以下、質疑応答で出た問いと土井氏の答えを記す(記憶に基づいて書いているので、細部は正確ではないことをお断りしておく)。
Q.戦争終結後、何が起きるか?
A.ひとつはガザからの脱出が増えるだろう。家もインフラも産業もすべて破壊されてしまった。生活を再建するには途方もない時間がかかる。2014年の攻撃の後も、湾岸産油国などからの援助によってようやく再建できかかったときに、今回の虐殺が起きた。今回は2014年の比ではない。ガザの人々は絶望している。特に深刻なのは、倫理や道徳観が崩壊してしまったことだ。これまでガザの人々があれだけひどい環境の中でも何とかやってこられたのは、人々の助け合い・支え合いの精神があったからだ。今回のジェノサイドによって、それさえ崩壊させられた。これこそ長期的に見て最も深刻な問題かもしれない。
特に子供のいる家庭では、もはやガザにいる限り、子どもにまともな教育を受けさせられないと思って、なんとか国外脱出を図るだろう。

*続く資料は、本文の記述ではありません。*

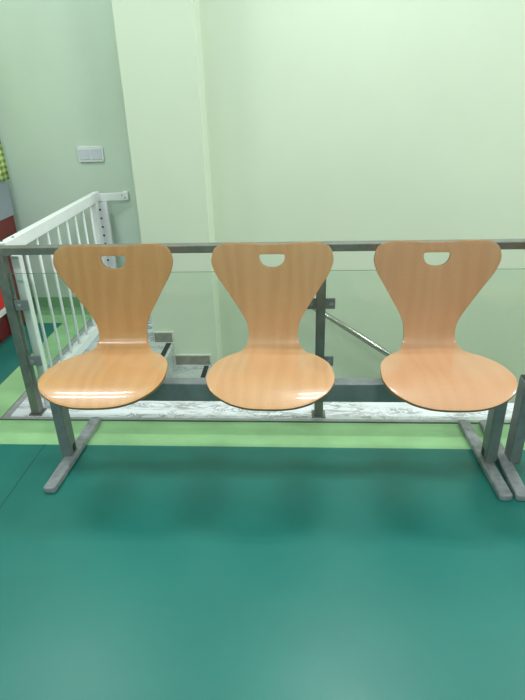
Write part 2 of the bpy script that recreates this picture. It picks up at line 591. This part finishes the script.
def at_s(s):
    s = max(0, min(SS[-1]-1e-6, s))
    lo, hi = 0, len(SS)-1
    while hi-lo > 1:
        mid = (lo+hi)//2
        if SS[mid] <= s: lo = mid
        else: hi = mid
    k = (s-SS[lo])/(SS[hi]-SS[lo])
    return DP[lo].lerp(DP[hi], k)
HALF = [(0, 0.034), (0.045, 0.0355), (0.09, 0.043), (0.139, 0.063), (0.185, 0.1), (0.2085, 0.1455), (0.214, 0.199), (0.2015, 0.296), (0.164, 0.375), (0.12, 0.42), (0.099, 0.463), (0.094, 0.496), (0.098, 0.535), (0.113, 0.572), (0.141, 0.621), (0.176, 0.682), (0.2045, 0.731), (0.2185, 0.773), (0.218, 0.799), (0.207, 0.827), (0.183, 0.842), (0.149, 0.8465), (0.104, 0.8455), (0.05, 0.8415)]
def closed_smooth(P, n=4):
    P = [Vector(p) for p in P]
    L = len(P); o = []
    for i in range(L):
        a, b, c, d = P[i-1], P[i], P[(i+1) % L], P[(i+2) % L]
        for k in range(n):
            t = k/n
            o.append(.5*((2*b)+(-a+c)*t+(2*a-5*b+4*c-d)*t*t+(-a+3*b-3*c+d)*t**3))
    return o
top_mid = (0, .8400)
OUTL = closed_smooth(HALF + [top_mid] + [(-u, s) for u, s in reversed(HALF[1:])], 4)
HOLE = closed_smooth([(-0.039, 0.8035), (0, 0.8038), (0.039, 0.8035), (0.0455, 0.7975), (0.0445, 0.784), (0.037, 0.769), (0.021, 0.7585), (0, 0.755), (-0.021, 0.7585), (-0.037, 0.769), (-0.0445, 0.784), (-0.0455, 0.7975)], 3)
def inside(p, poly):
    c = False
    j = len(poly)-1
    for i in range(len(poly)):
        a, b = poly[i], poly[j]
        if (a.y > p[1]) != (b.y > p[1]) and p[0] < (b.x-a.x)*(p[1]-a.y)/(b.y-a.y)+a.x:
            c = not c
        j = i
    return c
def mind(p, poly):
    return min((p-q).length for q in poly)
def shell_mesh():
    pts = list(OUTL); n1 = len(pts); pts += HOLE; n2 = len(pts)
    edges = [(i, (i+1) % n1) for i in range(n1)] + [(n1+i, n1+(i+1) % (n2-n1)) for i in range(n2-n1)]
    s, row = .012, 0
    svals = []
    while s < .86:
        svals.append(s)
        s += .006 if (s < .10 or .38 < s < .52) else .013
    for row, s in enumerate(svals):
        u = -.23 + (.0065 if row % 2 else 0)
        while u < .23:
            p = Vector((u, s))
            if inside(p, OUTL) and not inside(p, HOLE) and mind(p, pts[:n2]) > .005:
                pts.append(p)
            u += .013
    vo, eo, fo, *_ = geometry.delaunay_2d_cdt(pts, edges, [], 0, 1e-6)
    bm = bmesh.new()
    vs = []
    for p in vo:
        y, z = at_s(p.y)
        k = (p.x/.22)**2
        sb = max(0, min(1, (p.y-.53)/.25))
        sf = max(0, min(1, 1-p.y/.42))
        y -= .012*k*sb                          # backrest gently hugging
        z += .006*k*(1-sb)*(1-sf*1.4)           # slight dish in the seat
        vs.append(bm.verts.new((p.x, y-1.70, z)))
    uvl = bm.loops.layers.uv.new('uv')
    idx = {v: i for i, v in enumerate(vs)}
    for f in fo:
        c = sum((vo[i] for i in f), Vector((0, 0)))/len(f)
        if inside(c, OUTL) and not inside(c, HOLE):
            try:
                fc = bm.faces.new([vs[i] for i in f])
            except ValueError:
                continue
            for lp in fc.loops:
                lp[uvl].uv = vo[idx[lp.vert]]
    for v in [v for v in bm.verts if not v.link_faces]:
        bm.verts.remove(v)
    bm.normal_update()
    # all faces must look up / forward so that the shell thickens away from the sitter
    for f in bm.faces:
        if f.normal.dot(Vector((0, -.6, 1))) < 0:
            f.normal_flip()
        f.smooth = True
    me = bpy.data.meshes.new('seat_shell')
    bm.to_mesh(me)
    bm.free()
    return me
SHELL = shell_mesh()

SEATX = (-.577, 0.0, .584)
def shell_obj(x, k, root):
    me = SHELL.copy()
    me.materials.append(WOODS[k]); me.materials.append(EDGE)
    o = bpy.data.objects.new('seat_shell', me)
    COL.objects.link(o)
    o.parent = root
    o.location = (x, 0, 0)
    s = o.modifiers.new('thickness', 'SOLIDIFY')
    s.thickness = .011; s.offset = -1; s.material_offset_rim = 1; s.use_even_offset = False
    b = o.modifiers.new('bevel', 'BEVEL'); b.width = .0022; b.segments = 2; b.limit_method = 'ANGLE'; b.angle_limit = math.radians(50)
    # metal cradle that carries the shell on the beam
    bm = bmesh.new()
    bx(bm, -.075, .075, -.10, .11, .3985, .4035)
    bx(bm, -.075, -.070, -.012, .062, .300, .4)
    bx(bm, .070, .075, -.012, .062, .300, .4)
    bx(bm, -.075, .075, -.0105, -.0065, .352, .4)
    br = link('mounting_bracket', bm, GREY, o, bevel=.001)
    return o

def make_bench(x, label, group):
    root = thing('beam_bench', (x, 1.70, 0), label, 'bench', group)
    kid0 = []
    # beam and legs; local y=0 is the front of the beam
    link('beam', (lambda b: (bx(b, -.79, .79, 0, .05, .272, .347), b)[1])(bmesh.new()), GREY, root, bevel=.004)
    for s in (-1, 1):
        bm = bmesh.new()
        lx = s*.817
        bx(bm, lx-.0205, lx+.0205, -.018, .042, .026, .372)
        lg = link('leg', bm, GREY, root, bevel=.004)
        link('end_cap', (lambda b: (bx(b, lx-.018, lx+.018, -.0155, .0395, .372, .376), b)[1])(bmesh.new()), DARK, lg, bevel=.001)
        # dark access slot low on the inner side of the leg
        xi = lx - s*.0205
        bm = bmesh.new()
        bx(bm, min(xi, xi-s*.0012), max(xi, xi-s*.0012), .008, .030, .032, .062)
        link('access_slot', bm, DARK, lg)
        # flat floor foot with rounded ends and rounded top edges
        bm = bmesh.new()
        fx = s*.799
        n, prof = 8, []
        for e, yc in ((-1, -.198), (1, .264)):
            for k in range(n+1):
                a = math.pi*(k/n) + (math.pi if e < 0 else 0)
                prof.append((fx+(s*.012 if e < 0 else -s*.003)+.0225*math.cos(a), yc+.009*math.sin(a)))
        A = [bm.verts.new((px_, py_, .0015)) for px_, py_ in prof]
        B = [bm.verts.new((px_, py_, .027)) for px_, py_ in prof]
        for k in range(len(prof)):
            j = (k+1) % len(prof)
            bm.faces.new((A[k], A[j], B[j], B[k]))
        bm.faces.new(A[::-1]); bm.faces.new(B)
        link('foot', bm, FOOTM, root, bevel=.005, seg=2)
    for k, sx_ in enumerate(SEATX):
        sh = shell_obj(sx_, k, root)
        sh.rotation_euler.z = (.036, 0, 0)[k]
    return root

b1 = make_bench(-.086, 'long waiting bench of three beech plywood seats on a grey steel beam', 'beam benches')
def copy_tree(o, parent=None):
    c = o.copy()
    COL.objects.link(c)
    c.parent = parent
    for ch in o.children:
        copy_tree(ch, c)
    return c
b2 = copy_tree(b1)
b2.location.x += 1.678
for ch in b2.children:
    if ch.name.startswith('leg') and ch.bound_box[0][0] < 0:
        ch.location.x += .044
        ch.location.z -= .008
    if ch.name.startswith('seat_shell'):
        ch.location.x += .035
b2['label'] = 'neighbouring bench cut off by the right edge, only its grey leg and foot showing'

それができない人々の間では自殺が増加するだろう。イスラム教では自殺は禁止されているが、2017年から2018年にかけて焼身自殺を含む自殺が急増した。今回の停戦後にもそれが確実に起こるだろう。
Q.終戦後、ガザはどうなるか?
A.終戦後、イスラエルはガザを西岸のB地区、すなわち行政権はパレスチナに任せ、治安維持をイスラエルが掌握するという方式をとるだろう。その場合、ハマス以外に行政権を担える組織がいるかどうかは疑問だ。ガザの人々はファタハや西岸の自治政府を全く信用していない。かといってPFLPに行政を担える力はないし、イスラム聖戦もハマスと共闘しており、ほとんど違いはない。もしかするとイスラエルはハマスの穏健派に行政を委ねるかもしれないが、それを決めるのはイスラエルであってガザの人々ではない。今後もしシンワルはガザの最高責任者になれば【注:翌日、最高責任者になったというニュースが流れた】、ハマスに未来はない。
Q. イスラエルの人々は何を考えているのか?
A. 10・7のようにイスラエル人(ユダヤ人)が1日に1200人も殺されるということはイスラエル史上初めての出来事。このニュースを見て、イスラエルでは「第2のホロコースト」だという言説が飛び交った。ハマスのテロで残虐に殺された人々のニュースが毎日のように流され、イスラエルの人々はパニックになった。そのため、イスラエル軍がガザに報復するのは当然だと考えている。しかし、イスラエル軍がガザで実際にどんな攻撃を行っているかということはイスラエルのメディアではほとんど報道されていない。イスラエル国民は恐怖感を持っている。その恐怖心が現在の報復・復讐を正当化している。
そのためイスラエルでは、人質を解放しろというデモは各地で起きているが、ガザへの虐殺をやめろというデモはほとんど全く起きていない。